There have been a lot of threads lately about never using a dslr again and going mirrorless etc. besides a fast auto focus of the dslr please share more reasons why you love your dslr and have chosen to use it as your main camera as well. I think it is funny that people say they want to leave their best cameras home for vacation which is the opportunity to get your best once in a lifetime shots.

I'm a DSLR and mirror-less and compact owner and use them all.  I don't think I "love" them - I got over that a long time ago.  I like them and like using them, but it's the best tool for the job.  My K5 DSLR is excellent for many purposes.  But the best tool for vacations may not always be a DSLR.
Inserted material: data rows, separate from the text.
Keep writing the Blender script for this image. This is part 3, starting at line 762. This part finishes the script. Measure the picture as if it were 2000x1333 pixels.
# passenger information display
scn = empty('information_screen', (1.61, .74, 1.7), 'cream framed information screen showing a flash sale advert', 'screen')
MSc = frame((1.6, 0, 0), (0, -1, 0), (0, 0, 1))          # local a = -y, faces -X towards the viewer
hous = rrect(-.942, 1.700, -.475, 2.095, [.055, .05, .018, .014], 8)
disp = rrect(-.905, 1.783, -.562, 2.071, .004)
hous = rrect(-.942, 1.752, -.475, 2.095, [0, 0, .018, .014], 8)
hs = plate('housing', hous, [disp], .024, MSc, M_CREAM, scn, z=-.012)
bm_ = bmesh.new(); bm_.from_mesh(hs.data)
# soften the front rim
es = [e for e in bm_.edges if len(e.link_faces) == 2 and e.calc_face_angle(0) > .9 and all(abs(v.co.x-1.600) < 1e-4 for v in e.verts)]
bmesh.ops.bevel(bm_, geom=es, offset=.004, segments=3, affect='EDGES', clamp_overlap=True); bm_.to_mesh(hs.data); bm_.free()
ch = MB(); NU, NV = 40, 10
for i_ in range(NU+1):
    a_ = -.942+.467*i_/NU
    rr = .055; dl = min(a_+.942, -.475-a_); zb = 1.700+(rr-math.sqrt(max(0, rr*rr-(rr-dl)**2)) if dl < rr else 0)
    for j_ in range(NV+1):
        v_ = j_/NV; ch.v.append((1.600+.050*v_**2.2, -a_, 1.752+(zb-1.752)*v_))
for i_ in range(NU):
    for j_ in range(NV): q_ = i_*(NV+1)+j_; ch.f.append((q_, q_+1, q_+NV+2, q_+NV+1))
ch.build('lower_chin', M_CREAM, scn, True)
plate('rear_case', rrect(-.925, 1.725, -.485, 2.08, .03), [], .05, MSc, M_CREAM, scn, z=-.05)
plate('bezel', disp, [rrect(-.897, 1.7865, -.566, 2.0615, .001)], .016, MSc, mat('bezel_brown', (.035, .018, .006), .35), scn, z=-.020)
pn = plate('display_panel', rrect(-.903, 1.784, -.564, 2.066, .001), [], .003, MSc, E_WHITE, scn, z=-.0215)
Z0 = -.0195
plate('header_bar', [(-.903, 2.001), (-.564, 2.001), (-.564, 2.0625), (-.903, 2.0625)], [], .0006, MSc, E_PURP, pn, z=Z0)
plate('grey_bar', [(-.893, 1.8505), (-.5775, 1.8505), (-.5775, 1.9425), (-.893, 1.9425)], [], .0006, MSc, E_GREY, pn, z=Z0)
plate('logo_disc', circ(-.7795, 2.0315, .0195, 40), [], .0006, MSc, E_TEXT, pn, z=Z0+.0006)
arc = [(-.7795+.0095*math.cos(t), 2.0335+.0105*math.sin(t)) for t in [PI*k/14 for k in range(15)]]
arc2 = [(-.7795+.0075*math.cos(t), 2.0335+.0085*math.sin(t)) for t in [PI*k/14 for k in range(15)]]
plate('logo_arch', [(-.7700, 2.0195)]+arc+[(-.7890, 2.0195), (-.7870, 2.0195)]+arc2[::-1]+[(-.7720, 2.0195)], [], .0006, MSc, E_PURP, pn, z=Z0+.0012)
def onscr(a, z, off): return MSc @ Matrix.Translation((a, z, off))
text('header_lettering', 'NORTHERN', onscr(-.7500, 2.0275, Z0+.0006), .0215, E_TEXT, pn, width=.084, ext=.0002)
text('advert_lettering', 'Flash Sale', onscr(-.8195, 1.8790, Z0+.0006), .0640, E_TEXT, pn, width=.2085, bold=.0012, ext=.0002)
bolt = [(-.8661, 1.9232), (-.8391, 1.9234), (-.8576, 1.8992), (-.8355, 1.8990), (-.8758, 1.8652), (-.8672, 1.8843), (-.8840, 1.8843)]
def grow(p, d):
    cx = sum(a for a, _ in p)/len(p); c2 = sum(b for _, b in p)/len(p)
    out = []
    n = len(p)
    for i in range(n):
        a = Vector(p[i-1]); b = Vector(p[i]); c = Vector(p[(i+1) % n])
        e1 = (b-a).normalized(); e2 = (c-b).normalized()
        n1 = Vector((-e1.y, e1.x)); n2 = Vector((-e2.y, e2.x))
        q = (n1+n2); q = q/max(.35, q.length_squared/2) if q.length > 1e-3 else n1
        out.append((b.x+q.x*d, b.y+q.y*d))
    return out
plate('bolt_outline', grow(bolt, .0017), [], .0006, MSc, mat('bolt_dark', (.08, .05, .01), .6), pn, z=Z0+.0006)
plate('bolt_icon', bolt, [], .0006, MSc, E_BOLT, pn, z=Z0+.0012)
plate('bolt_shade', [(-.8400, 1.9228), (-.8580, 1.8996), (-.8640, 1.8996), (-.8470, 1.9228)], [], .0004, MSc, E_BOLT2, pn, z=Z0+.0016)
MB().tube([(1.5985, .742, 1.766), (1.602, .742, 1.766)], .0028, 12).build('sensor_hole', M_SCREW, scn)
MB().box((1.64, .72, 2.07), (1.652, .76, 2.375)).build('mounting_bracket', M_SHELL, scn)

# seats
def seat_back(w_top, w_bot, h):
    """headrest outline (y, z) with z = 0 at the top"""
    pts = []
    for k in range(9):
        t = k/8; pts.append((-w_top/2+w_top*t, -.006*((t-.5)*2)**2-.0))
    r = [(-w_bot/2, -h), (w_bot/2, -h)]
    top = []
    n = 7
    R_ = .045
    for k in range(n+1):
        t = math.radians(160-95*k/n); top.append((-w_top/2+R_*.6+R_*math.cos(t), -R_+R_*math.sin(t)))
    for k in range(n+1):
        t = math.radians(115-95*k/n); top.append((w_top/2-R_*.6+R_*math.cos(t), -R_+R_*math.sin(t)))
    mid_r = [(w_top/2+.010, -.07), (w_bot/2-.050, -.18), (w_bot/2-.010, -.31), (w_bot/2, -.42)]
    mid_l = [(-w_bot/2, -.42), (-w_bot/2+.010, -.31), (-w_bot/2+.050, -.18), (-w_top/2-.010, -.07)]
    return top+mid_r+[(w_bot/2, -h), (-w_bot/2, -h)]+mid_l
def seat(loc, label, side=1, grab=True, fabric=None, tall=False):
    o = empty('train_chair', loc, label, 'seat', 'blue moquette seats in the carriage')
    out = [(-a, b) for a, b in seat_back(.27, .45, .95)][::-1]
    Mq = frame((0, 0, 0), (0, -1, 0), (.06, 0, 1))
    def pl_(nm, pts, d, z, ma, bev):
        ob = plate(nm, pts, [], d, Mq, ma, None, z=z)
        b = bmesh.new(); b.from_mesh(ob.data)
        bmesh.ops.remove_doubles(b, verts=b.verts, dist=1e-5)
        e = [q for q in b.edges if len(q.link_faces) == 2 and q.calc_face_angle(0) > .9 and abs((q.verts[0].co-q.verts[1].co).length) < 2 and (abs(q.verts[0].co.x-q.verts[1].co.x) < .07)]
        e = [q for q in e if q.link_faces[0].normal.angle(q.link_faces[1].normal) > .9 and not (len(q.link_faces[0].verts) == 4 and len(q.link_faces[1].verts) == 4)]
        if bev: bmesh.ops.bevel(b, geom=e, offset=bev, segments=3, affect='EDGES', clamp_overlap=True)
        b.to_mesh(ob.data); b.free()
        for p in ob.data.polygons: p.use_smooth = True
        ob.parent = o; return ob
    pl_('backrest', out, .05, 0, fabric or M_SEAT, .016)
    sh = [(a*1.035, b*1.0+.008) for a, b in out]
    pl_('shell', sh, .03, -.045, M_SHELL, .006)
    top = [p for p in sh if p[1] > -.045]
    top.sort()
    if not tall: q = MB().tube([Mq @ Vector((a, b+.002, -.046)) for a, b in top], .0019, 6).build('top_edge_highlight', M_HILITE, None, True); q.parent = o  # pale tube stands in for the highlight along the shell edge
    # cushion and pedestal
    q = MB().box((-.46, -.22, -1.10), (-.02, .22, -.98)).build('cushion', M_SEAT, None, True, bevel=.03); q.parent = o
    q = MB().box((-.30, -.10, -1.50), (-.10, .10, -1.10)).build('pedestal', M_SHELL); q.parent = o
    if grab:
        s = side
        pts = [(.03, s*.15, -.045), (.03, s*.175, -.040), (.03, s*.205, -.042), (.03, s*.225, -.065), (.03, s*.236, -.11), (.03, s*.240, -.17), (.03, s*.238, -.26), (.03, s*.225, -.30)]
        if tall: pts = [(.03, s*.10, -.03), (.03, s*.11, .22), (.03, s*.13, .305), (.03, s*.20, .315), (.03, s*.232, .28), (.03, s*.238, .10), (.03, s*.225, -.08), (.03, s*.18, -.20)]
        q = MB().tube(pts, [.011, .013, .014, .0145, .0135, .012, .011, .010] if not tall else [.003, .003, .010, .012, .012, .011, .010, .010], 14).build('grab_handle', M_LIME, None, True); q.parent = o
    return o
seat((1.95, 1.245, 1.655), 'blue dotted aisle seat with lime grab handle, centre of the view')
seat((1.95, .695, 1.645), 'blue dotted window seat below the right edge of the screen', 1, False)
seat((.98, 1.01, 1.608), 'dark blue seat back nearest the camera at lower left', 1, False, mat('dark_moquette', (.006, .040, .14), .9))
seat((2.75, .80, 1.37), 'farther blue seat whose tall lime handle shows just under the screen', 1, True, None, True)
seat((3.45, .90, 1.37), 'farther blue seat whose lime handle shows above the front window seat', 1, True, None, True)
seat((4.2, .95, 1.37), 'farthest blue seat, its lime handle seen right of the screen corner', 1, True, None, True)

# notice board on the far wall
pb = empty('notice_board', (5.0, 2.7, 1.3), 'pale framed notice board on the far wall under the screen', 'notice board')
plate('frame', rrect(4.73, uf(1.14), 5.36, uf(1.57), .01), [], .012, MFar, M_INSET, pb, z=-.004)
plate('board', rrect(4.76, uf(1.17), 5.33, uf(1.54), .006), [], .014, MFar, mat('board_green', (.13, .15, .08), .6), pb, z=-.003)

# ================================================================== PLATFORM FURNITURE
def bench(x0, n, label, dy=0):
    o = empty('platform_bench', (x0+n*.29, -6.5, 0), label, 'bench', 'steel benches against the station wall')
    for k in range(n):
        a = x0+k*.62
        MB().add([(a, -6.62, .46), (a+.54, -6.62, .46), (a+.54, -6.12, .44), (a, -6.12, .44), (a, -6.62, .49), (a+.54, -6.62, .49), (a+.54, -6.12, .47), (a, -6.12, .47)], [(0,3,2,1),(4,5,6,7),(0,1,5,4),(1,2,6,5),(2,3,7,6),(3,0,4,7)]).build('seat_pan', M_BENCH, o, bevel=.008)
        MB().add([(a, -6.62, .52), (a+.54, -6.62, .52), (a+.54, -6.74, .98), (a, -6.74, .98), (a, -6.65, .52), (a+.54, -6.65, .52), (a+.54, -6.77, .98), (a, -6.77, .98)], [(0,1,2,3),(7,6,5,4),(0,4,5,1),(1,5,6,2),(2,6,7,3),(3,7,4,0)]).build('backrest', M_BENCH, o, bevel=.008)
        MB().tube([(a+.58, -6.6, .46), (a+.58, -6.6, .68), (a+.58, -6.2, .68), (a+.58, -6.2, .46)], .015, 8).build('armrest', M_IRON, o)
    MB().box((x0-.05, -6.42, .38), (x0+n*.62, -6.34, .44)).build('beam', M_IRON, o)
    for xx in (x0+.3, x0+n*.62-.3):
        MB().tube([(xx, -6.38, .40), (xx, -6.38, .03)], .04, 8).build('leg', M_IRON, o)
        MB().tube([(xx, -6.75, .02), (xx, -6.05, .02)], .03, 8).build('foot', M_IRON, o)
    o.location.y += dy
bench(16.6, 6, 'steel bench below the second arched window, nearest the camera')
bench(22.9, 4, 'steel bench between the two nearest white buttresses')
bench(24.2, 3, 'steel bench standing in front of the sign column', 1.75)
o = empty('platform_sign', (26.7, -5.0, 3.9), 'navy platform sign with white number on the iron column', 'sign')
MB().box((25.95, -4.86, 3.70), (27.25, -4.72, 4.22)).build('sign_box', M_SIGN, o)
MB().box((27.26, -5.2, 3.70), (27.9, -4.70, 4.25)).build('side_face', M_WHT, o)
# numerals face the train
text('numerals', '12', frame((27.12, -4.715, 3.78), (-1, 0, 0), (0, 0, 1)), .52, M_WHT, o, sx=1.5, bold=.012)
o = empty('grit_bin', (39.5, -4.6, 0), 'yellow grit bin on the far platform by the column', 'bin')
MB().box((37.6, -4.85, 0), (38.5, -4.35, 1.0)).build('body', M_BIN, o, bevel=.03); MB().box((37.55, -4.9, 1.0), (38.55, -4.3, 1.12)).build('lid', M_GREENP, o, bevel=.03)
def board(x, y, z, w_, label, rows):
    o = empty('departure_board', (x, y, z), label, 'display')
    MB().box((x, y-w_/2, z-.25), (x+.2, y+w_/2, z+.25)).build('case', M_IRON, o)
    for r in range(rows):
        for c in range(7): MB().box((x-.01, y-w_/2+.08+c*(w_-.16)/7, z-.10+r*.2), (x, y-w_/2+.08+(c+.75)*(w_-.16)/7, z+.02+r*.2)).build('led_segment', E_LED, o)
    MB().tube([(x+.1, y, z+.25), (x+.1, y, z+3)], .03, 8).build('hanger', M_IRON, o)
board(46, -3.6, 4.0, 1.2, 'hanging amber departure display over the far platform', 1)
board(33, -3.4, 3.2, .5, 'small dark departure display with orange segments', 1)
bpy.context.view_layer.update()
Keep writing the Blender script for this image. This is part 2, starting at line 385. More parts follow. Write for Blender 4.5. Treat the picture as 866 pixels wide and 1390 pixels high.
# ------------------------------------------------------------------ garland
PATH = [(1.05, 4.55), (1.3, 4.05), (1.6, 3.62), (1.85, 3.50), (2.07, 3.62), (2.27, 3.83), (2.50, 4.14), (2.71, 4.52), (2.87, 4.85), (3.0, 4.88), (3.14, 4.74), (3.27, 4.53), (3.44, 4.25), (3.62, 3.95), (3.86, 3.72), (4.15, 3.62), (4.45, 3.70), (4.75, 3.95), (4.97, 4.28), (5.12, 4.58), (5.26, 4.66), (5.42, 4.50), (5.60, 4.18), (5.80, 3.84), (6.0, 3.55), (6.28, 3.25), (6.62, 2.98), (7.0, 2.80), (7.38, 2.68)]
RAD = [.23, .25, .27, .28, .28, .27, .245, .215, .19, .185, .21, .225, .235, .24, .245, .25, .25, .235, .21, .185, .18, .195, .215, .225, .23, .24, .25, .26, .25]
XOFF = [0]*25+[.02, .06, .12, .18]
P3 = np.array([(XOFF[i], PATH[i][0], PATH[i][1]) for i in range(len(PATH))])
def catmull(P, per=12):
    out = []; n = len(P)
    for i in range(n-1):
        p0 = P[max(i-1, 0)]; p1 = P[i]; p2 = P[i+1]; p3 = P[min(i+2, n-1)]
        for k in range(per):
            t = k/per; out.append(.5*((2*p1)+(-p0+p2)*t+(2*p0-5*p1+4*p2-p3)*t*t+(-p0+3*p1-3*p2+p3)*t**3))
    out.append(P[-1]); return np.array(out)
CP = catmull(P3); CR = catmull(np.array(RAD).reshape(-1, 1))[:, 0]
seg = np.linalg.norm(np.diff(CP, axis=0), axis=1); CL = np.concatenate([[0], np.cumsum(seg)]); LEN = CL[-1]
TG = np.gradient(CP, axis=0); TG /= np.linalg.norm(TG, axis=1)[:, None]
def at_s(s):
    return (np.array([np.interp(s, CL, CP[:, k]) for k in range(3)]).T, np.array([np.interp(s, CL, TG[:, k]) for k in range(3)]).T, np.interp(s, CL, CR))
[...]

I used to drag a SLR and then DSLR kit around the planet and enjoyed my photography as a solo traveler because I could indulge my hobby as much as I chose.  These days I travel with my family and have less contemplation time than I used to.  I wind up carrying half the kids' gear as well and they just won't wait while I change lenses, change again, get out a tripod, wait for the light......  and yawn, c'mon Dad hurry up.

I also got sick of the size of DSLRs and their IQ per kilo equation when you have to carry them for a long time.  It's not good for general travel - not any more - and I don't follow international sport or motor racing where a DSLR's capabilities stand out.  I just got sick of the kit - the bulky black thing - that I dragged through every plane, customs line, immigration line, taxi, hotel, restaurant, museum and public toilet, day after day after day, for weeks on end.  I don't travel with it any more.

Today, the IQ of mirror-less is no less than a DSLR, as long as the shot is of a type the camera can get.  I recognise too that I'm seeking vacation memories and I'm not publishing or selling.  Do I miss the DSLR on vacation?  Yes, occasionally, but not as often as I thought I would.  And does it really matter, if I miss a macro or a sporting or a telephoto opportunity that held my attention for a tiny fraction of the time?  No, not at all - just take the occasion in a different way.

I've found too that having traveled a little lighter, I enjoy our holidays a little more in the sense of 'being there'.  After so many years traveling with photography as a passion, that's been a revelation.